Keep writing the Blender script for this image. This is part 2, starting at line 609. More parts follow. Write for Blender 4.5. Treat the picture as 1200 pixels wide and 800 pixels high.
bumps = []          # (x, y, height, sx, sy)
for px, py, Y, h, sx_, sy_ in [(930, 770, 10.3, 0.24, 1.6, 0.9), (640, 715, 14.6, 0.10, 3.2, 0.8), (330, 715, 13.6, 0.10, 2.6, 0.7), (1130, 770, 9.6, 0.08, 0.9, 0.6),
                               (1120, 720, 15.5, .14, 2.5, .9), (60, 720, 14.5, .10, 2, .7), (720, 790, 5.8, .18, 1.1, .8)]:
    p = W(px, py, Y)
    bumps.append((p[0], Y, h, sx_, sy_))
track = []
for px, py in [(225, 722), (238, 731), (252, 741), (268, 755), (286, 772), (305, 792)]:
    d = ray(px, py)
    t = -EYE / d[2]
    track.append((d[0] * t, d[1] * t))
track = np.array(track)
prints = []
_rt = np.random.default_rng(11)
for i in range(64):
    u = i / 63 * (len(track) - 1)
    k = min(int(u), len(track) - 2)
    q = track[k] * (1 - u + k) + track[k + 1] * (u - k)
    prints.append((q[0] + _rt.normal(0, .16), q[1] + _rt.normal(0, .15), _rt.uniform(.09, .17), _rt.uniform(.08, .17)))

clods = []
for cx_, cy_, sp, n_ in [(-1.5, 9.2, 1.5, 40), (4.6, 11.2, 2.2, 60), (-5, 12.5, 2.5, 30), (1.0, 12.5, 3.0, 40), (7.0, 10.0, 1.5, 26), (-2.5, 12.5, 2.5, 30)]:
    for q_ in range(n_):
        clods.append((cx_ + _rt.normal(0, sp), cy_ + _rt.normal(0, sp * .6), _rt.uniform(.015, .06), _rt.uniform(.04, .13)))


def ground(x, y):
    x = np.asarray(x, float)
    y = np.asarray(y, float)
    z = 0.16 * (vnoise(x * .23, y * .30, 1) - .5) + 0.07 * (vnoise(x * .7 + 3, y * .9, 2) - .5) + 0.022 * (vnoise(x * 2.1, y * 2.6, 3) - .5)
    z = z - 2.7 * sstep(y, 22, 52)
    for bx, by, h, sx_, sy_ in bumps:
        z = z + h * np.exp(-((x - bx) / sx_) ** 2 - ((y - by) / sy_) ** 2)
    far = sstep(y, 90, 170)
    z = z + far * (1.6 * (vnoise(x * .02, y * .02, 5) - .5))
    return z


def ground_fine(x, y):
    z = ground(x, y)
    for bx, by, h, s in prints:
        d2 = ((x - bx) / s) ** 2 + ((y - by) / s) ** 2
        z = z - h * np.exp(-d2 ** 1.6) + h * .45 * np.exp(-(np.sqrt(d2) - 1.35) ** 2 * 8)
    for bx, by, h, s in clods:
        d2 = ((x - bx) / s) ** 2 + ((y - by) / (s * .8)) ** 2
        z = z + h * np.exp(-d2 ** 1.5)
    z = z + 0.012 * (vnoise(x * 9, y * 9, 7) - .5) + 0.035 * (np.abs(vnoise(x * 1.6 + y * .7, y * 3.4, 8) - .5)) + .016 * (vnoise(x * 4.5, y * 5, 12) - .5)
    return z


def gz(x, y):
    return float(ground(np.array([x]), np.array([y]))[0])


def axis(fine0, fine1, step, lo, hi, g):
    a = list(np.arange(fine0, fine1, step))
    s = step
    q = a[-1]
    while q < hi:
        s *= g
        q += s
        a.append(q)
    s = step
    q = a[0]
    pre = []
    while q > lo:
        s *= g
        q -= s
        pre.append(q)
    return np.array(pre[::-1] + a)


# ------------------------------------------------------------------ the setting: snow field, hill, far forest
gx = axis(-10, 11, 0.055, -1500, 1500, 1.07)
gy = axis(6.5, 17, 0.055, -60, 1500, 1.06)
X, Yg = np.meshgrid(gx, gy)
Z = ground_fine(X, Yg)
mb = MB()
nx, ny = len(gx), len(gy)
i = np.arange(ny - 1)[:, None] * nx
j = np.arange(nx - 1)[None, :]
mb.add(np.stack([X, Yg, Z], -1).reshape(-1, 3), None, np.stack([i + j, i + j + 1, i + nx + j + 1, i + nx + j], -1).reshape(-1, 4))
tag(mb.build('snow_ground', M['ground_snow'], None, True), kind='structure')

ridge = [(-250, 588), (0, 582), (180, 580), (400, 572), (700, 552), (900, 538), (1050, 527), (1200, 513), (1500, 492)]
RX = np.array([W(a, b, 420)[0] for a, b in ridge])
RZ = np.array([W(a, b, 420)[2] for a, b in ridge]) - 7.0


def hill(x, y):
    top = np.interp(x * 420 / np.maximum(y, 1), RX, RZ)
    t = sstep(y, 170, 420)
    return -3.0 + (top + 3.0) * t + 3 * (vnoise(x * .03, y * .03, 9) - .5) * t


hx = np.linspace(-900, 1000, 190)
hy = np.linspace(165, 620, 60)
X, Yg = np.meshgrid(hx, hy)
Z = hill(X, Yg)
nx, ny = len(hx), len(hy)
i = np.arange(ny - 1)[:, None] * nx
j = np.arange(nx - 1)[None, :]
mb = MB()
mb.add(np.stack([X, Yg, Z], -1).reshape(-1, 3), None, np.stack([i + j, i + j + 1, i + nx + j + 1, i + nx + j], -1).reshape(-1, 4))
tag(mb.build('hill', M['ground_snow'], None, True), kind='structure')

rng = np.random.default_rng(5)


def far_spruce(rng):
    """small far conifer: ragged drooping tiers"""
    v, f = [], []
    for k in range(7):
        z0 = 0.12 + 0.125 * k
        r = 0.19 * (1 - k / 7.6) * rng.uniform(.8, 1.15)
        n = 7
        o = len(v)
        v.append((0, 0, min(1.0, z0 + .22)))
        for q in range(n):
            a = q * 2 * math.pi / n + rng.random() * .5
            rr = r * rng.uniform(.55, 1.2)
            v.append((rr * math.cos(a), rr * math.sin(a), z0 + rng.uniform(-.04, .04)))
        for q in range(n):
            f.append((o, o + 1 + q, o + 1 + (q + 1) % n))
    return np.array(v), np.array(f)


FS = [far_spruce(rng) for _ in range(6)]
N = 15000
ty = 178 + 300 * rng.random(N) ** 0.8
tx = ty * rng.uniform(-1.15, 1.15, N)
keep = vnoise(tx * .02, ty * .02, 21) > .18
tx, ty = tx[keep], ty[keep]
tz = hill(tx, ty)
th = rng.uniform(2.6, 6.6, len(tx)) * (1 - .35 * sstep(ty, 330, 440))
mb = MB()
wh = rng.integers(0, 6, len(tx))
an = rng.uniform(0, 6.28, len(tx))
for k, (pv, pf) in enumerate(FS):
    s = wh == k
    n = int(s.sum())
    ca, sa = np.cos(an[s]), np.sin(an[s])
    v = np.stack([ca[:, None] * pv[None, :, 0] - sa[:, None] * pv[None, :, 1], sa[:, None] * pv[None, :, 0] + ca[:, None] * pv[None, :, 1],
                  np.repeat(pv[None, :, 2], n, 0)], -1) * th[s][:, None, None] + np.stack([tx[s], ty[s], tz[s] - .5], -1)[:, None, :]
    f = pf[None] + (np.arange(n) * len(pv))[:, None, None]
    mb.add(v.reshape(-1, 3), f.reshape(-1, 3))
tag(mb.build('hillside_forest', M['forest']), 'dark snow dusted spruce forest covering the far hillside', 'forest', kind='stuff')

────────

Task brief -
Recopy all the lines exactly as they appear.

Final answer -
Keep writing the Blender script for this image. This is part 2, starting at line 609. More parts follow. Write for Blender 4.5. Treat the picture as 1200 pixels wide and 800 pixels high.
bumps = []          # (x, y, height, sx, sy)
for px, py, Y, h, sx_, sy_ in [(930, 770, 10.3, 0.24, 1.6, 0.9), (640, 715, 14.6, 0.10, 3.2, 0.8), (330, 715, 13.6, 0.10, 2.6, 0.7), (1130, 770, 9.6, 0.08, 0.9, 0.6),
                               (1120, 720, 15.5, .14, 2.5, .9), (60, 720, 14.5, .10, 2, .7), (720, 790, 5.8, .18, 1.1, .8)]:
    p = W(px, py, Y)
    bumps.append((p[0], Y, h, sx_, sy_))
track = []
for px, py in [(225, 722), (238, 731), (252, 741), (268, 755), (286, 772), (305, 792)]:
    d = ray(px, py)
    t = -EYE / d[2]
    track.append((d[0] * t, d[1] * t))
track = np.array(track)
prints = []
_rt = np.random.default_rng(11)
for i in range(64):
    u = i / 63 * (len(track) - 1)
    k = min(int(u), len(track) - 2)
    q = track[k] * (1 - u + k) + track[k + 1] * (u - k)
    prints.append((q[0] + _rt.normal(0, .16), q[1] + _rt.normal(0, .15), _rt.uniform(.09, .17), _rt.uniform(.08, .17)))

clods = []
for cx_, cy_, sp, n_ in [(-1.5, 9.2, 1.5, 40), (4.6, 11.2, 2.2, 60), (-5, 12.5, 2.5, 30), (1.0, 12.5, 3.0, 40), (7.0, 10.0, 1.5, 26), (-2.5, 12.5, 2.5, 30)]:
    for q_ in range(n_):
        clods.append((cx_ + _rt.normal(0, sp), cy_ + _rt.normal(0, sp * .6), _rt.uniform(.015, .06), _rt.uniform(.04, .13)))


def ground(x, y):
    x = np.asarray(x, float)
    y = np.asarray(y, float)
    z = 0.16 * (vnoise(x * .23, y * .30, 1) - .5) + 0.07 * (vnoise(x * .7 + 3, y * .9, 2) - .5) + 0.022 * (vnoise(x * 2.1, y * 2.6, 3) - .5)
    z = z - 2.7 * sstep(y, 22, 52)
    for bx, by, h, sx_, sy_ in bumps:
        z = z + h * np.exp(-((x - bx) / sx_) ** 2 - ((y - by) / sy_) ** 2)
    far = sstep(y, 90, 170)
    z = z + far * (1.6 * (vnoise(x * .02, y * .02, 5) - .5))
    return z


def ground_fine(x, y):
    z = ground(x, y)
    for bx, by, h, s in prints:
        d2 = ((x - bx) / s) ** 2 + ((y - by) / s) ** 2
        z = z - h * np.exp(-d2 ** 1.6) + h * .45 * np.exp(-(np.sqrt(d2) - 1.35) ** 2 * 8)
    for bx, by, h, s in clods:
        d2 = ((x - bx) / s) ** 2 + ((y - by) / (s * .8)) ** 2
        z = z + h * np.exp(-d2 ** 1.5)
    z = z + 0.012 * (vnoise(x * 9, y * 9, 7) - .5) + 0.035 * (np.abs(vnoise(x * 1.6 + y * .7, y * 3.4, 8) - .5)) + .016 * (vnoise(x * 4.5, y * 5, 12) - .5)
    return z


def gz(x, y):
    return float(ground(np.array([x]), np.array([y]))[0])


def axis(fine0, fine1, step, lo, hi, g):
    a = list(np.arange(fine0, fine1, step))
    s = step
    q = a[-1]
    while q < hi:
        s *= g
        q += s
        a.append(q)
    s = step
    q = a[0]
    pre = []
    while q > lo:
        s *= g
        q -= s
        pre.append(q)
    return np.array(pre[::-1] + a)


# ------------------------------------------------------------------ the setting: snow field, hill, far forest
gx = axis(-10, 11, 0.055, -1500, 1500, 1.07)
gy = axis(6.5, 17, 0.055, -60, 1500, 1.06)
X, Yg = np.meshgrid(gx, gy)
Z = ground_fine(X, Yg)
mb = MB()
nx, ny = len(gx), len(gy)
i = np.arange(ny - 1)[:, None] * nx
j = np.arange(nx - 1)[None, :]
mb.add(np.stack([X, Yg, Z], -1).reshape(-1, 3), None, np.stack([i + j, i + j + 1, i + nx + j + 1, i + nx + j], -1).reshape(-1, 4))
tag(mb.build('snow_ground', M['ground_snow'], None, True), kind='structure')

ridge = [(-250, 588), (0, 582), (180, 580), (400, 572), (700, 552), (900, 538), (1050, 527), (1200, 513), (1500, 492)]
RX = np.array([W(a, b, 420)[0] for a, b in ridge])
RZ = np.array([W(a, b, 420)[2] for a, b in ridge]) - 7.0


def hill(x, y):
    top = np.interp(x * 420 / np.maximum(y, 1), RX, RZ)
    t = sstep(y, 170, 420)
    return -3.0 + (top + 3.0) * t + 3 * (vnoise(x * .03, y * .03, 9) - .5) * t


hx = np.linspace(-900, 1000, 190)
hy = np.linspace(165, 620, 60)
X, Yg = np.meshgrid(hx, hy)
Z = hill(X, Yg)
nx, ny = len(hx), len(hy)
i = np.arange(ny - 1)[:, None] * nx
j = np.arange(nx - 1)[None, :]
mb = MB()
mb.add(np.stack([X, Yg, Z], -1).reshape(-1, 3), None, np.stack([i + j, i + j + 1, i + nx + j + 1, i + nx + j], -1).reshape(-1, 4))
tag(mb.build('hill', M['ground_snow'], None, True), kind='structure')

rng = np.random.default_rng(5)


def far_spruce(rng):
    """small far conifer: ragged drooping tiers"""
    v, f = [], []
    for k in range(7):
        z0 = 0.12 + 0.125 * k
        r = 0.19 * (1 - k / 7.6) * rng.uniform(.8, 1.15)
        n = 7
        o = len(v)
        v.append((0, 0, min(1.0, z0 + .22)))
        for q in range(n):
            a = q * 2 * math.pi / n + rng.random() * .5
            rr = r * rng.uniform(.55, 1.2)
            v.append((rr * math.cos(a), rr * math.sin(a), z0 + rng.uniform(-.04, .04)))
        for q in range(n):
            f.append((o, o + 1 + q, o + 1 + (q + 1) % n))
    return np.array(v), np.array(f)


FS = [far_spruce(rng) for _ in range(6)]
N = 15000
ty = 178 + 300 * rng.random(N) ** 0.8
tx = ty * rng.uniform(-1.15, 1.15, N)
keep = vnoise(tx * .02, ty * .02, 21) > .18
tx, ty = tx[keep], ty[keep]
tz = hill(tx, ty)
th = rng.uniform(2.6, 6.6, len(tx)) * (1 - .35 * sstep(ty, 330, 440))
mb = MB()
wh = rng.integers(0, 6, len(tx))
an = rng.uniform(0, 6.28, len(tx))
for k, (pv, pf) in enumerate(FS):
    s = wh == k
    n = int(s.sum())
    ca, sa = np.cos(an[s]), np.sin(an[s])
    v = np.stack([ca[:, None] * pv[None, :, 0] - sa[:, None] * pv[None, :, 1], sa[:, None] * pv[None, :, 0] + ca[:, None] * pv[None, :, 1],
                  np.repeat(pv[None, :, 2], n, 0)], -1) * th[s][:, None, None] + np.stack([tx[s], ty[s], tz[s] - .5], -1)[:, None, :]
    f = pf[None] + (np.arange(n) * len(pv))[:, None, None]
    mb.add(v.reshape(-1, 3), f.reshape(-1, 3))
tag(mb.build('hillside_forest', M['forest']), 'dark snow dusted spruce forest covering the far hillside', 'forest', kind='stuff')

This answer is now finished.